I confess that I do not believe in time. I like to fold my magic carpet, after use, in such a way as to superimpose one part of the pattern upon another. Let visitors trip. And the highest enjoyment of timelessness--in a landscape selected at random--is when I stand among rare butterflies and their food plants. This is ecstasy, and behind the ecstasy is something else, which is hard to explain. It is like a momentary vacuum into which rushes all that I love. A sense of oneness with sun and stone. A thrill of gratitude to whom it may concern--to the contrapuntal genius of human fate or to tender ghosts humoring a lucky mortal...I have to have all space and all time participate in my emotion, in my mortal love, so that the edge of its mortality is taken off, thus helping me to fight the utter degradation, ridicule, and horror of having developed an infinity of sensation and thought within a finite existence.

Vladimir Nabokov, Speak, Memory, 139, 297.

The urge and impulse to worship ("worth-ship") arises not from a failure to understand the nature of things but from its successful apprehension.
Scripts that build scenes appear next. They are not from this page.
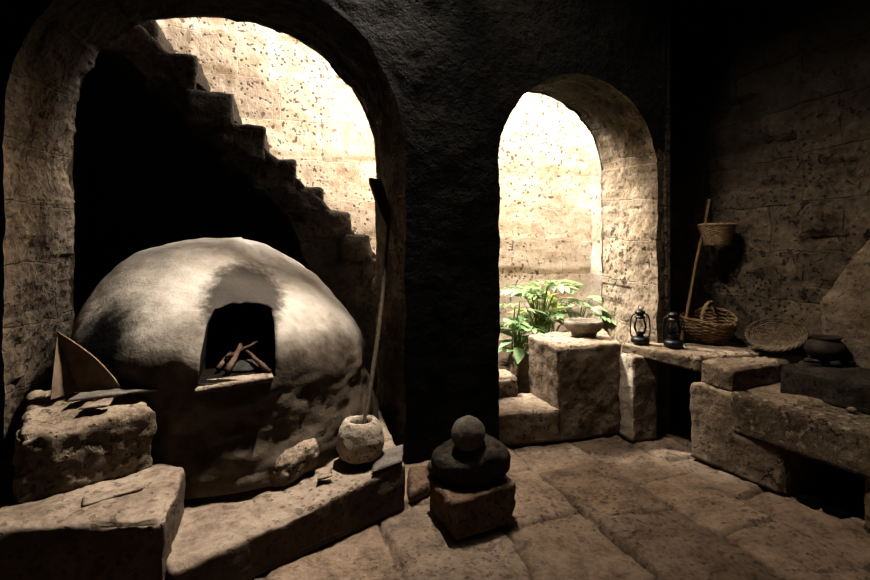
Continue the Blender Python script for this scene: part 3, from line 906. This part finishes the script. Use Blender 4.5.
plant('split_leaf_plant', (2.16, 4.32, .43), 'bright green lobed plant half hidden behind the pillar edge',
      [(-.02, -.05, .50, 180, 10, .24, .14, 5), (.0, -.08, .46, -30, 8, .22, .13, 5), (.03, -.05, .56, 60, 20, .22, .12, 5), (-.03, -.1, .38, 250, 0, .22, .13, 5), (.05, -.1, .34, -80, 0, .2, .12, 5)], M['leaf'], seed=3)
low = []
rr = random.Random(5)
for k in range(24):
    a = rr.uniform(0, 360); r_ = rr.uniform(.02, .12)
    low.append((r_*math.cos(R(a)), r_*math.sin(R(a)), rr.uniform(.10, .42), a, rr.uniform(0, 40), rr.uniform(.13, .18), rr.uniform(.035, .05), 0))
plant('broad_leaf_plant', (2.10, 4.14, .43), 'low pale grey green clump of long leaves above the steps', low, M['leaf2'], seed=4)
low = []
for k in range(44):
    a = rr.uniform(0, 360); r_ = rr.uniform(.05, .26)
    low.append((r_*math.cos(R(a))*1.2, r_*math.sin(R(a))*.6, rr.uniform(.28, .66), a, rr.uniform(-10, 45), rr.uniform(.09, .14), rr.uniform(.028, .042), 0))
plant('small_leaf_shrub', (2.62, 4.62, .43), 'yellow green small leaved shrub behind the tall split leaf plant', low, M['leaf3'], seed=6)
low = []
for k in range(20):
    a = rr.uniform(0, 360); r_ = rr.uniform(.03, .16)
    low.append((r_*math.cos(R(a)), r_*math.sin(R(a))*.7, rr.uniform(.12, .36), a, rr.uniform(-10, 30), rr.uniform(.10, .16), rr.uniform(.022, .035), 0))
plant('low_fern', (2.50, 4.22, .43), 'low light green leafy clump directly behind the parapet', low, M['leaf'], seed=8)

# ------------------------------------------------------------------ counter along the right wall
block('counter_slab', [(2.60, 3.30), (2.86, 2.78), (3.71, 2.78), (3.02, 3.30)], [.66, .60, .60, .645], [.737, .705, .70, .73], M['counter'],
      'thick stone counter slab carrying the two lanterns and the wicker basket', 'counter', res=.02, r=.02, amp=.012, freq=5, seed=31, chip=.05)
block('corner_slab', [(3.06, 3.24), (3.71, 2.80), (3.71, 3.56), (3.07, 3.56)], .60, .70, M['counter'],
      'stone slab filling the corner recess behind the lanterns', 'counter', res=.03, r=.015, amp=.006, seed=32, chip=.02)
block('counter_block', [(2.84, 2.50), (3.71, 2.64), (3.71, 2.77), (2.86, 2.77)], [.535, .535, .535, .535], [.685, .68, .695, .70], M['counter'],
      'squared counter stone next to the slab, in front of the round tray', 'counter', res=.02, r=.025, amp=.012, freq=6, seed=33, chip=.05)
# lower hearth bench with a niche
hb = empty('hearth_bench', (3.2, 2.2, 0))
tag(hb, 'low masonry hearth bench with a dark square niche under the stove block', 'bench')
def part(name, foot, z0, z1, m, parent, label=None, **k):
    o = par(obj(name, rock_bm(foot, z0, z1, **k), m), parent)
    if label: o['label'] = label
    return o
part('pier', [(2.87, 2.16), (3.71, 2.16), (3.71, 2.80), (2.79, 2.80)], 0, .535, M['counter'], hb, res=.02, r=.03, amp=.018, freq=5, seed=34, chip=.06)
part('lintel', [(2.93, 1.25), (3.71, 1.25), (3.71, 2.50), (2.83, 2.50)], [.30, .30, .30, .275], [.515, .52, .53, .535], M['whitewash'], hb, 'lintel with flaking whitewash', res=.02, r=.025, amp=.014, freq=5, seed=35, chip=.05)
part('pier', [(2.935, 1.25), (3.71, 1.25), (3.71, 1.79), (2.925, 1.79)], 0, .31, M['counter'], hb, res=.025, r=.03, amp=.02, freq=5, seed=36, chip=.06)
part('niche_back', [(3.35, 1.7), (3.71, 1.7), (3.71, 2.25), (3.35, 2.25)], 0, .30, M['cavity'], hb, res=.06, r=.01, amp=.01, seed=37)
part('pier', [(3.05, 3.0), (3.7, 3.0), (3.7, 3.56), (3.05, 3.56)], 0, .60, M['cavity'], hb, 'black fill for the shadowed opening under the corner slab', res=.05, r=.02, amp=.012, seed=38)  # solid block coloured black as the shade of the opening below the slab
for i, (x, y) in enumerate(((2.96, 2.06), (2.98, 1.93))):
    block('floor_brick', [(x-.06, y-.055), (x+.12, y-.055), (x+.12, y+.055), (x-.06, y+.055)], 0, .02, M['floor'], ('worn floor tile at the far end of the niche mouth', 'worn floor tile in the middle of the niche mouth')[i], 'tile', 'tiles in the niche mouth', res=.02, r=.006, amp=.004, seed=40+i, chip=.01)

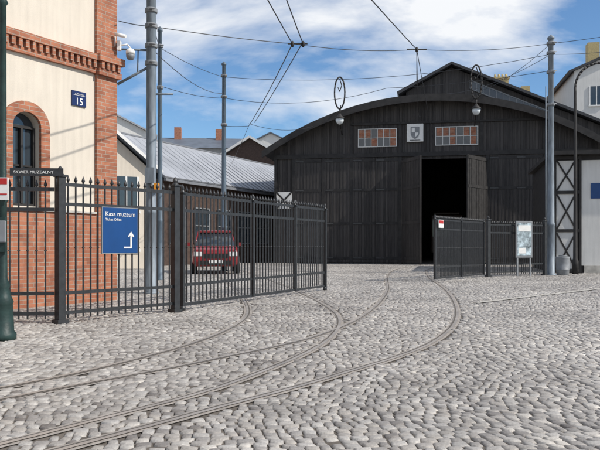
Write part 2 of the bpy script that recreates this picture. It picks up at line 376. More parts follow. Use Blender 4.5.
P.box(-9,-.03,7.7,8,0,TOP);P.box(-.33,-.03,.35,7.7,0,TOP);P.box(-9,-8.7,.35,7.7,0,TOP);P.done('walls',M['plaster'],bh)
P=Part()
P.box(-9,-.48,-.05,-.001,-.02,1.70);P.box(-.48,-.03,-.07,-.001,-.02,TOP);P.box(-.029,.04,-.07,.5,-.02,TOP)
for (a,b_,c,d,ar) in wins:
    w=.19
    P.box(a-w,a,-.06,-.002,1.74,d);P.box(b_,b_+w,-.06,-.002,1.74,d)
    n=12;mid=(a+b_)/2;hw_=(b_-a)/2
    for i in range(n):
        t0=math.pi*i/n;t1=math.pi*(i+1)/n
        def pt(t,o): return (mid-(hw_+o)*math.cos(t),d+(ar+o)*math.sin(t))
        P.prism_xz([pt(t0,0),pt(t0,w),pt(t1,w),pt(t1,0)],-.062,-.002)
P.box(-9,-.49,-.07,-.002,4.42,4.52);P.box(-9,-.49,-.13,-.002,4.66,4.78)
P.box(-.50,.09,-.15,.55,4.40,4.52);P.box(-.52,.13,-.20,.56,4.66,4.80)
x=-9
while x<.0:
    yy=-.115 if x<-.55 else -.18
    P.box(x,x+.07,yy,-.003,4.5205,4.6595);x+=.14
P.box(-9,-.5,-.05,-.003,4.5201,4.6598)
P.done('brick_trim',M['brick'],bh,bevel=0)
P=Part();P.box(-9,-.485,-.09,-.003,1.7005,1.739);P.done('plinth_cap',M['concrete'],bh)
P=Part();G=Part()
for (a,b_,c,d,ar) in wins:
    G.box(a,b_,.16,.17,c,d+ar)
    P.box(a,a+.045,.10,.155,c,d);P.box(b_-.045,b_,.10,.155,c,d);P.box(a+.045,b_-.045,.10,.155,c,c+.05)
    P.box((a+b_)/2-.025,(a+b_)/2+.025,.09,.155,c+.05,d-.03);P.box(a+.045,b_-.045,.10,.155,d-.03,d+.02);P.box(a+.046,(a+b_)/2-.026,.12,.155,(c+d)/2,(c+d)/2+.03);P.box((a+b_)/2+.026,b_-.046,.12,.155,(c+d)/2,(c+d)/2+.03)
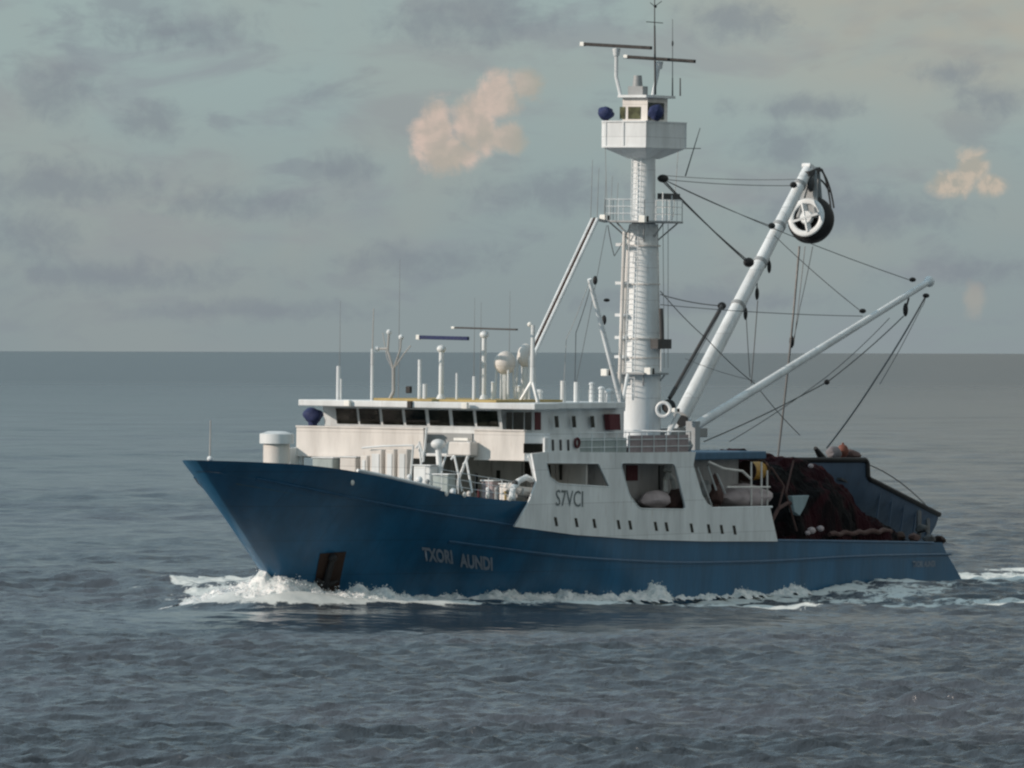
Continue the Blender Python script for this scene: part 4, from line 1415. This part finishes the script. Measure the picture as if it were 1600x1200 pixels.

A healthy (i.e., creative) emotional response to that successful apprehension is an ecstatic awareness of the human condition; poetically articulated (i.e., evoked), such a response may yield an ecstatic humanism constructed upon a Nabokovian "thrill of gratitude to whom it may concern."

(Recall the poetic witness of Kabir).

Religion, on the other hand, is (as Feuerbach taught) a kind of projection outward of personal hopes and fears upon the blank screen of human destiny. Religion is organized magic, institutionalized wishful thinking, communal "whistling past the graveyard."

Poetry evokes; science explains. In making possible the scientific study of human religiosity, Feuerbach also made it possible to distinguish religion (the struggle to come to terms with fate) from ecstatic evocation. The ability to make this distinction does not support an inference that human religiosity and ecstatic awareness of the human condition are necessarily incompatible--far from it. Historically speaking, the two modes frequently coexist and even complement one another. Religious institutions and practices may underwrite ecstasy. But where poetry tends to evoke, religion tends to invoke. The former is a confession of helplessness in the face of natural facts; the latter is an assertion of the will-to-power over natural facts (magical/wishful thinking).